» Work to complete
Give again exactly the lines that run from the start of the records to the line holding "c.obj('crown', 'leaf', t)", both ends counted. Do not include the pictures.
++++ The input
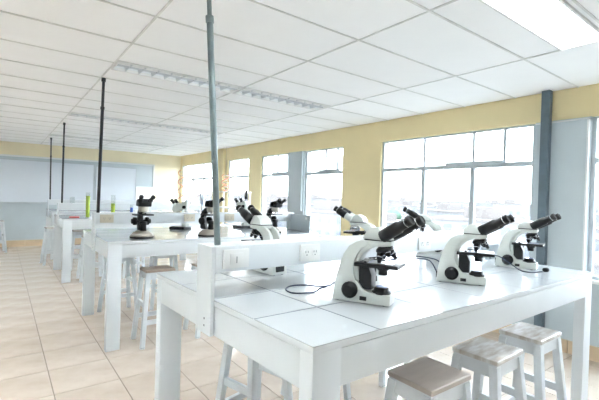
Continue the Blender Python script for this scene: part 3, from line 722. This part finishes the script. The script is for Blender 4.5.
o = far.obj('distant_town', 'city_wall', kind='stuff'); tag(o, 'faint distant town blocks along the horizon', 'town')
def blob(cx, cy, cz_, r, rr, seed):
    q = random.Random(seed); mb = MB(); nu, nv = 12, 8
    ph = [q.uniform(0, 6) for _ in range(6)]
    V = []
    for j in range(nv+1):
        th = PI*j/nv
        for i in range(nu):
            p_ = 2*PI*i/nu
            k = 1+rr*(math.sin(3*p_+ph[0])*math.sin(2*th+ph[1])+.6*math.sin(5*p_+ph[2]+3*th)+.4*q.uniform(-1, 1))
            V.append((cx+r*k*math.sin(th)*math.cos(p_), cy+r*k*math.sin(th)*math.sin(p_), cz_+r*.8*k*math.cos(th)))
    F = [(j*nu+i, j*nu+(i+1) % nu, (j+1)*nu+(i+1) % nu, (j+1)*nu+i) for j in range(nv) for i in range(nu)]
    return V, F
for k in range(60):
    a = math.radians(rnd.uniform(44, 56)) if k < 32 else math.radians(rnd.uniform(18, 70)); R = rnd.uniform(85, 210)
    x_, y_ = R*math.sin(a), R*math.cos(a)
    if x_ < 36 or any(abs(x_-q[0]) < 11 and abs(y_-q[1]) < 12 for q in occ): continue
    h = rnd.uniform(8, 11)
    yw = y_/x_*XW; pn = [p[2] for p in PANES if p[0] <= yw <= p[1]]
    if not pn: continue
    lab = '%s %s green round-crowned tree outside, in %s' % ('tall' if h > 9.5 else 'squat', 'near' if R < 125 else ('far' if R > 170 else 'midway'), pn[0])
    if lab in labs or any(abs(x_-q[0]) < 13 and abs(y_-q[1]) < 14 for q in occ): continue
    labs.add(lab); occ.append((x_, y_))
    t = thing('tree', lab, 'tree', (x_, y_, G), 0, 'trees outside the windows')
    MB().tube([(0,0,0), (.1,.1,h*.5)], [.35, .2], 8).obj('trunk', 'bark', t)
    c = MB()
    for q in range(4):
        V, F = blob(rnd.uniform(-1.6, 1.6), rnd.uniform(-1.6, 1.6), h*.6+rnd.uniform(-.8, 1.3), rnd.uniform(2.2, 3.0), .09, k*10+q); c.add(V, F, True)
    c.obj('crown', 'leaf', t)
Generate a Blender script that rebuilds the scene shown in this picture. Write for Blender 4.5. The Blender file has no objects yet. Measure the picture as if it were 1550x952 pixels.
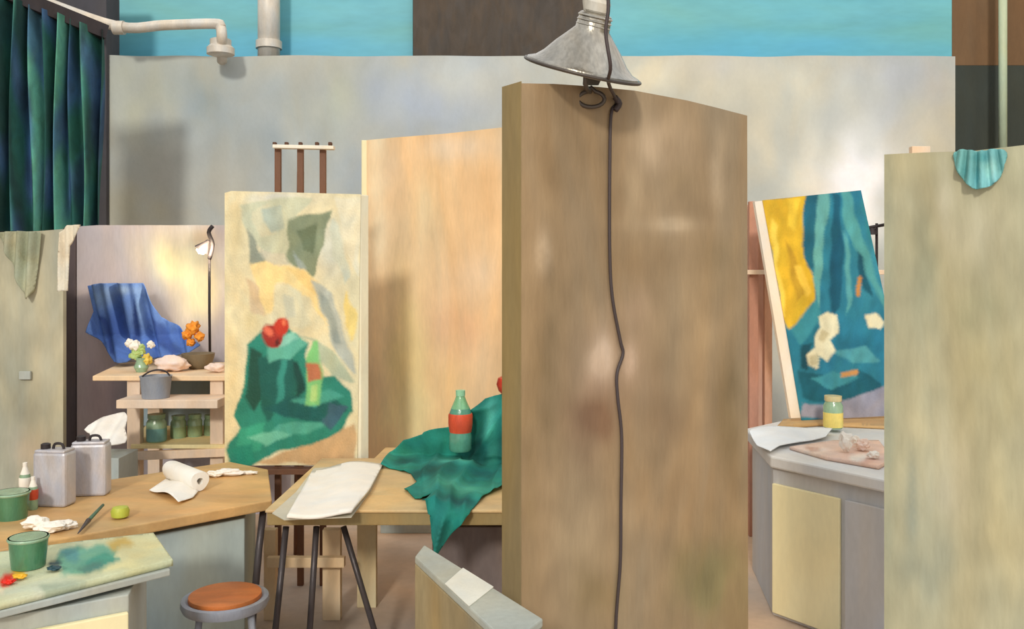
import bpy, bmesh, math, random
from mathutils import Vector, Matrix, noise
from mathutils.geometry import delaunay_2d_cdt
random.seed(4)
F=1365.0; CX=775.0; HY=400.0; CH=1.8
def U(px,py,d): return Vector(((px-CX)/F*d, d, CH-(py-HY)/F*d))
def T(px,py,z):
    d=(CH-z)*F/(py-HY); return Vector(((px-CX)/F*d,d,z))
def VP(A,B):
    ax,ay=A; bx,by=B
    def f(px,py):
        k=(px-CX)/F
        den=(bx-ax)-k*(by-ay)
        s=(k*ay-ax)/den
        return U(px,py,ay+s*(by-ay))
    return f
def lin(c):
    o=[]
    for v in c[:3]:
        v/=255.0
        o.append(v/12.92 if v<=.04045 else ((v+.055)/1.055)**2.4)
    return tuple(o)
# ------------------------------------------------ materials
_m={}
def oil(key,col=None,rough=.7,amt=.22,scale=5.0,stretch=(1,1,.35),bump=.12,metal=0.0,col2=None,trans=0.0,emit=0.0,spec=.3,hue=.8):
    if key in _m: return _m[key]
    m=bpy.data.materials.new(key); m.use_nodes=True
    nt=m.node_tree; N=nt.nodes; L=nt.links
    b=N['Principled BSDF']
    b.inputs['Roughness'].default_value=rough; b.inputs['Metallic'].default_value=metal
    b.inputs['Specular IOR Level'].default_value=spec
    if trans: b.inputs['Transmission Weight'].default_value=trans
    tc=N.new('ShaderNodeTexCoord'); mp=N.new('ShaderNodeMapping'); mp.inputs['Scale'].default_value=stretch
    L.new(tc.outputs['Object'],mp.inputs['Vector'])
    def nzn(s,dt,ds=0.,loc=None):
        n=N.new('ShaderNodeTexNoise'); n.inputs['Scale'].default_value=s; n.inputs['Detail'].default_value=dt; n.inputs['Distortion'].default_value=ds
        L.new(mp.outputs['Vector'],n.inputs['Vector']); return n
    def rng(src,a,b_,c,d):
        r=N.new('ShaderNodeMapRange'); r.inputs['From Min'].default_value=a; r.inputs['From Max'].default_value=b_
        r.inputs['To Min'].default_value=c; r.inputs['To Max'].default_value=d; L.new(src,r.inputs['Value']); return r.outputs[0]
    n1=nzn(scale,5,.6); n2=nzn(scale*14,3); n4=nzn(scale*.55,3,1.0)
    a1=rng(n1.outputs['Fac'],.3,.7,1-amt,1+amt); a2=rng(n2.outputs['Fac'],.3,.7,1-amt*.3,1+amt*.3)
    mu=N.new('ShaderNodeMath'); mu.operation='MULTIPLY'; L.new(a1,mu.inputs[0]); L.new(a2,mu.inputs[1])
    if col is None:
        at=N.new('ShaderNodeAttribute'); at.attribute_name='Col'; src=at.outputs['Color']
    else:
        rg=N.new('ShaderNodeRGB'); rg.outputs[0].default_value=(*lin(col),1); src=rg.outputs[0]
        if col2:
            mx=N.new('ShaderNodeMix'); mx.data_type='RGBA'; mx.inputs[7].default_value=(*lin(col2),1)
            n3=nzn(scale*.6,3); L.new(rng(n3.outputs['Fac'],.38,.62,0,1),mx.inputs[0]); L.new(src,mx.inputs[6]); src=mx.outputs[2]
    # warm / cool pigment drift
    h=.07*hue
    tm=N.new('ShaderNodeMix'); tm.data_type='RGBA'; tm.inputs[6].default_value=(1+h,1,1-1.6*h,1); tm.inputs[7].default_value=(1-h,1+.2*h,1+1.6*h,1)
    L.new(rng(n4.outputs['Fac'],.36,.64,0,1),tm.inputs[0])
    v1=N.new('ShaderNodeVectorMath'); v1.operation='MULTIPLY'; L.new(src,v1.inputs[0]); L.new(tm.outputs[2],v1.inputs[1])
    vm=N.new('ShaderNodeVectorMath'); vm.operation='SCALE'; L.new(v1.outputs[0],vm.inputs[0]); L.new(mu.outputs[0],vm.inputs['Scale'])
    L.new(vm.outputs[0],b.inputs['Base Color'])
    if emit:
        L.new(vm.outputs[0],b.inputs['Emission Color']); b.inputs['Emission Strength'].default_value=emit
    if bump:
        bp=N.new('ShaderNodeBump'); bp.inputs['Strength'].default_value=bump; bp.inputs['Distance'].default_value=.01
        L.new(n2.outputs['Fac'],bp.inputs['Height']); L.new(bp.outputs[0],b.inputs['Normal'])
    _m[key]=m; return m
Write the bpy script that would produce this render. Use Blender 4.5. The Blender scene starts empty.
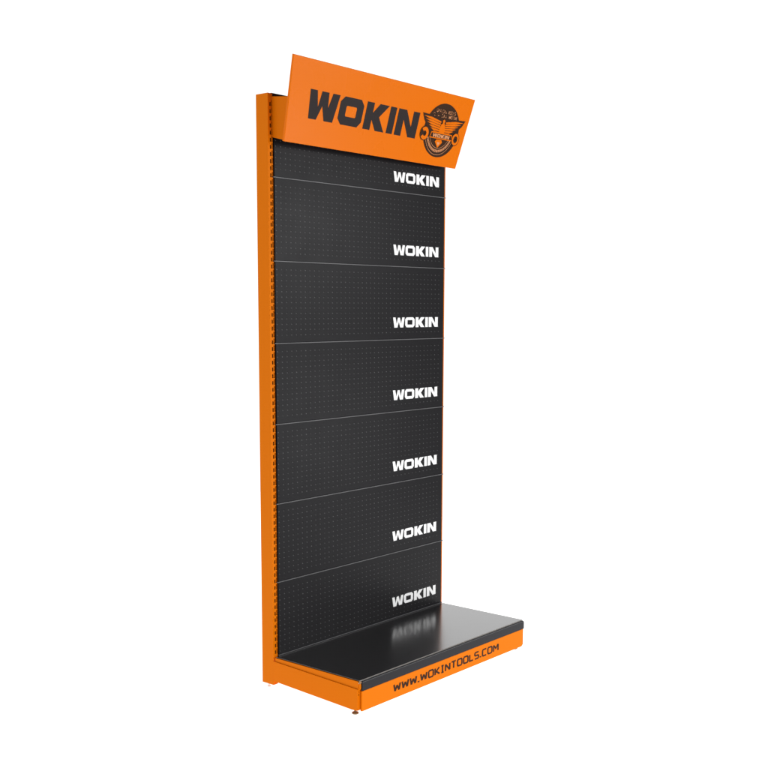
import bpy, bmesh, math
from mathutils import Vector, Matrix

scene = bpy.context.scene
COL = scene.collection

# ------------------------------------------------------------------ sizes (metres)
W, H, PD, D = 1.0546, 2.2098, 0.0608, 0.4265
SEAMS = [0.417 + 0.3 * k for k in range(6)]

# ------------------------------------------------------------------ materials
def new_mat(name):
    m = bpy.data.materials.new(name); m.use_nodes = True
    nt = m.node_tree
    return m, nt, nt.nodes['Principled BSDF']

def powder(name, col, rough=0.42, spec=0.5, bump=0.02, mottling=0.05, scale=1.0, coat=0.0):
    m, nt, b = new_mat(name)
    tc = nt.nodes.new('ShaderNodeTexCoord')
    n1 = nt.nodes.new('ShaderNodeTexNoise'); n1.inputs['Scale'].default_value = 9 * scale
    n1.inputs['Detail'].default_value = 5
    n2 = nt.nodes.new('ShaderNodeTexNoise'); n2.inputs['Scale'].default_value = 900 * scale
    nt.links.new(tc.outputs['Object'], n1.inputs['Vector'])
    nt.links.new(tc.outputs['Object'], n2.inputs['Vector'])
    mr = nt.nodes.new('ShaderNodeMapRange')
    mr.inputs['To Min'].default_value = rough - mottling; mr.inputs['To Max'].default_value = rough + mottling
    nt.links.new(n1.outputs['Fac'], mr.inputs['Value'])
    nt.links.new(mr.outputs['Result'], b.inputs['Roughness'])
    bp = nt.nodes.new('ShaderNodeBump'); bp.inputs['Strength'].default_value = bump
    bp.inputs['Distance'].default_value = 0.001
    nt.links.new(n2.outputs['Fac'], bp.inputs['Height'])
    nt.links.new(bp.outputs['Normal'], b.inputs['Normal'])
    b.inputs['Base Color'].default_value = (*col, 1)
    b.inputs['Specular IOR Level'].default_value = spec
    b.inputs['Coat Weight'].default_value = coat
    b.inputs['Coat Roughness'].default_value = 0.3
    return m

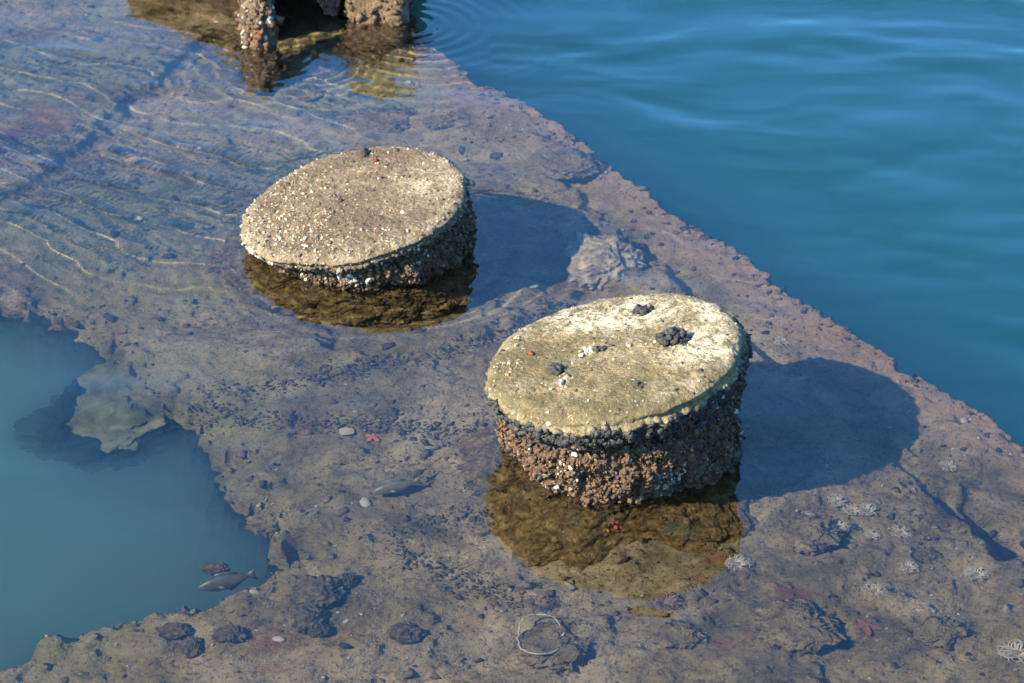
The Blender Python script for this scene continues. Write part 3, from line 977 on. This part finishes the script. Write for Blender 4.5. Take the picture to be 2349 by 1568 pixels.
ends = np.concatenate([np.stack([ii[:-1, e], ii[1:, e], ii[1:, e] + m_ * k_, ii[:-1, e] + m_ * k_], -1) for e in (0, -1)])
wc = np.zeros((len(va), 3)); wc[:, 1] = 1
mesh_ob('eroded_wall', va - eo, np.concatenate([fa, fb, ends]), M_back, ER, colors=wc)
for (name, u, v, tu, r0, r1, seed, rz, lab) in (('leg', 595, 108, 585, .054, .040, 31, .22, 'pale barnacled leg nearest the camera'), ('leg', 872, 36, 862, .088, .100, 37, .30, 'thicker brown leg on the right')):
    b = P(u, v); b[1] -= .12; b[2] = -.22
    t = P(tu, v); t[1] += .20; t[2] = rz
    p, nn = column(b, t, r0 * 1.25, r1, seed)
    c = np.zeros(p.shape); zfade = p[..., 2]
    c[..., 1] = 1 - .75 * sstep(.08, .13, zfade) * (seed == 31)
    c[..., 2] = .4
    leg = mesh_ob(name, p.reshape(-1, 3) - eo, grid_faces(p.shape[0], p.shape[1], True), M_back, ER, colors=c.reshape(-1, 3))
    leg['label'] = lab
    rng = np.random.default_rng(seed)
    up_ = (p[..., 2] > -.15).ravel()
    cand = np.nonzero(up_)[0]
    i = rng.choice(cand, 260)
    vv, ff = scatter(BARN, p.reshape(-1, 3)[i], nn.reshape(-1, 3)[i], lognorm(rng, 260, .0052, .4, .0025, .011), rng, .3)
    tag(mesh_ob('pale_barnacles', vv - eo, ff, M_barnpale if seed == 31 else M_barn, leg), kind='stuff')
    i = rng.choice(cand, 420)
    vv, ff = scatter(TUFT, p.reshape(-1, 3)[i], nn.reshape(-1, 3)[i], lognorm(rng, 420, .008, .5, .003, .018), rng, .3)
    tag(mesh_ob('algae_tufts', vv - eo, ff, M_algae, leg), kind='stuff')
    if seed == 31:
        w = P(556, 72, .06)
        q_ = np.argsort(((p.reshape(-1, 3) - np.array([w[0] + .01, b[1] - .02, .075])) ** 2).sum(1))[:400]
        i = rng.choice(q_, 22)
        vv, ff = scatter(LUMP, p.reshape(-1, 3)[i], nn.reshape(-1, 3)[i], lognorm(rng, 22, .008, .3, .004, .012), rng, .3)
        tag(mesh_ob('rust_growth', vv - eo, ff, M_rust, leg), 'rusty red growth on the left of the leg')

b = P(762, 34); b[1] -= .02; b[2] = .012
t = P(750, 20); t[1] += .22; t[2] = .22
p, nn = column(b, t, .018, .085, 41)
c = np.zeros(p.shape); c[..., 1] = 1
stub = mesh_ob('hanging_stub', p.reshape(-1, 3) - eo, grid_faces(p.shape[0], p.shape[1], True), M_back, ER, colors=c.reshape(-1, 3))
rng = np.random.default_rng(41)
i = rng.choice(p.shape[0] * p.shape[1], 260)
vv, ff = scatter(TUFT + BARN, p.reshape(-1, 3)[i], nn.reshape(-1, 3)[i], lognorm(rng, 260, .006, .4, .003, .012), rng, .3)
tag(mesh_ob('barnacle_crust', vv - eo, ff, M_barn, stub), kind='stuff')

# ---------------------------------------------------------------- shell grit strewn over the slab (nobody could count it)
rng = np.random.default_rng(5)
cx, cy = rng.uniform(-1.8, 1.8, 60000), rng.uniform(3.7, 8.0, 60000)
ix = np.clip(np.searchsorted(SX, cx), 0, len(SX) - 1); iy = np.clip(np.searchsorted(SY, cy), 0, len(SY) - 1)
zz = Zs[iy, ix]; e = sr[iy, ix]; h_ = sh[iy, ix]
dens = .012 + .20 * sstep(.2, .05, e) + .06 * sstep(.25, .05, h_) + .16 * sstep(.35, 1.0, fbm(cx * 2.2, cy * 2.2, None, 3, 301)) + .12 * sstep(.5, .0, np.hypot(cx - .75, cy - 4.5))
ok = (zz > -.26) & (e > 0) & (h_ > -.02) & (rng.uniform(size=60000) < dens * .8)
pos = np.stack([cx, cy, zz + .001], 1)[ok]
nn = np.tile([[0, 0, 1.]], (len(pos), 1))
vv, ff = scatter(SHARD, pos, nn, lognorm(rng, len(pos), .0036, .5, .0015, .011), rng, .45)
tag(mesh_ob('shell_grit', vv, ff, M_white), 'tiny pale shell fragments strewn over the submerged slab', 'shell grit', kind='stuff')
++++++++
» Written answer
Continue the Blender Python script for this scene: part 3, from line 722. This part finishes the script. The script is for Blender 4.5.
o = far.obj('distant_town', 'city_wall', kind='stuff'); tag(o, 'faint distant town blocks along the horizon', 'town')
def blob(cx, cy, cz_, r, rr, seed):
    q = random.Random(seed); mb = MB(); nu, nv = 12, 8
    ph = [q.uniform(0, 6) for _ in range(6)]
    V = []
    for j in range(nv+1):
        th = PI*j/nv
        for i in range(nu):
            p_ = 2*PI*i/nu
            k = 1+rr*(math.sin(3*p_+ph[0])*math.sin(2*th+ph[1])+.6*math.sin(5*p_+ph[2]+3*th)+.4*q.uniform(-1, 1))
            V.append((cx+r*k*math.sin(th)*math.cos(p_), cy+r*k*math.sin(th)*math.sin(p_), cz_+r*.8*k*math.cos(th)))
    F = [(j*nu+i, j*nu+(i+1) % nu, (j+1)*nu+(i+1) % nu, (j+1)*nu+i) for j in range(nv) for i in range(nu)]
    return V, F
for k in range(60):
    a = math.radians(rnd.uniform(44, 56)) if k < 32 else math.radians(rnd.uniform(18, 70)); R = rnd.uniform(85, 210)
    x_, y_ = R*math.sin(a), R*math.cos(a)
    if x_ < 36 or any(abs(x_-q[0]) < 11 and abs(y_-q[1]) < 12 for q in occ): continue
    h = rnd.uniform(8, 11)
    yw = y_/x_*XW; pn = [p[2] for p in PANES if p[0] <= yw <= p[1]]
    if not pn: continue
    lab = '%s %s green round-crowned tree outside, in %s' % ('tall' if h > 9.5 else 'squat', 'near' if R < 125 else ('far' if R > 170 else 'midway'), pn[0])
    if lab in labs or any(abs(x_-q[0]) < 13 and abs(y_-q[1]) < 14 for q in occ): continue
    labs.add(lab); occ.append((x_, y_))
    t = thing('tree', lab, 'tree', (x_, y_, G), 0, 'trees outside the windows')
    MB().tube([(0,0,0), (.1,.1,h*.5)], [.35, .2], 8).obj('trunk', 'bark', t)
    c = MB()
    for q in range(4):
        V, F = blob(rnd.uniform(-1.6, 1.6), rnd.uniform(-1.6, 1.6), h*.6+rnd.uniform(-.8, 1.3), rnd.uniform(2.2, 3.0), .09, k*10+q); c.add(V, F, True)
    c.obj('crown', 'leaf', t)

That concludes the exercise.